Any attempt at knowledge production has to answer the basic question of what it is. But, before long, it must also address the question of why it is.

As early as the 1990s sociologists were asking how to study the way internet technologies were clearly changing societies. The term digital sociology does not make an appearance until 2009. By then, communication studies and internet research had dominated in the study of the internet with some forays into the consequences for society.

So why bother with digital sociology?

First, we should consider what digital sociology purports to be.

Mark Carrigan has argued:

Digital Sociology in the broadest sense addresses the question of what such reinvention could or should mean in new circumstances where the content of this ‘newness’ is defined largely by the digital.

Carrigan is dealing with temporality and transformation. Each assumes there is something unique about the current social system that relates to digital technologies and that whatever that is, it is transformative.

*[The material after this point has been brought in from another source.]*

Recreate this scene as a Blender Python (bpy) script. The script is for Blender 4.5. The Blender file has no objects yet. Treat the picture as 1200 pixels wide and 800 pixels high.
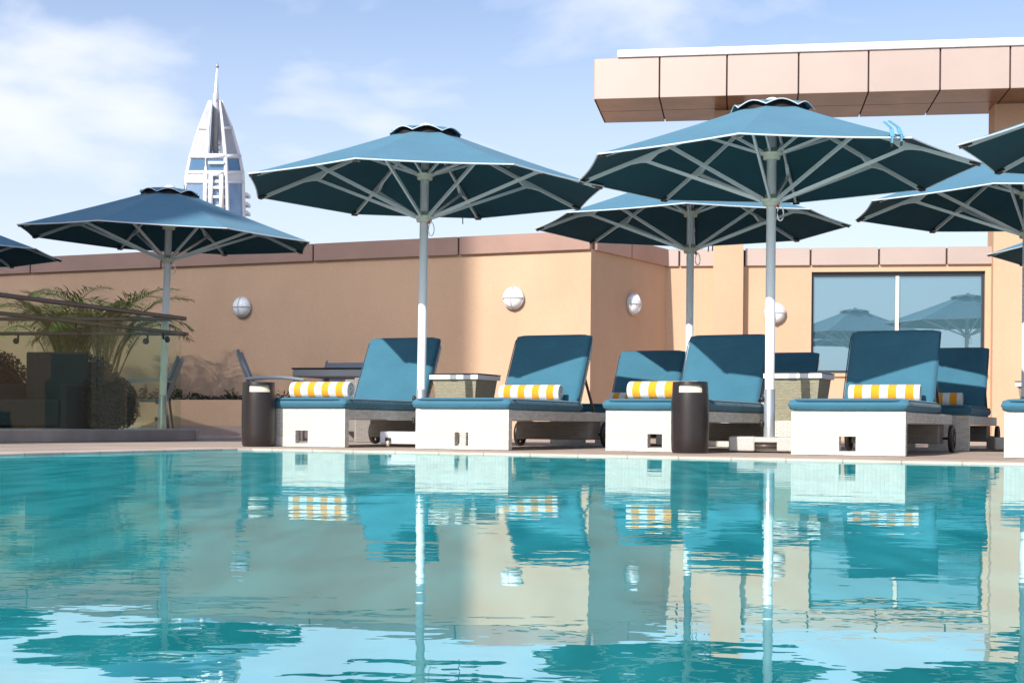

Deborah Lupton takes up the mantle of describing digital sociology by appealing to the postulates formation the classicists among us should appreciate:

  • Professional digital practice: using digital tools as part of professional practice – build networks, construct e-portfolios, build online profiles, publicize and share research
  • Analysis of digital technology use: research the ways in which people’s use of digital technologies configures their sense of self and their embodiment of social relations, the role of digital media in the creation or reproduction of social institutions and structures
  • Digital Data Analysis: using naturally occurring digital data for social research
  • Critical Digital Sociology: reflexive analysis of digital technologies informed by social and cultural theory

This is the concept we use in the digital sociology master’s degree program at VCU. We also drew heavily on this formulation in the book “Digital Sociologies”, which I co-edited with Jessie Daniels and Karen Gregory.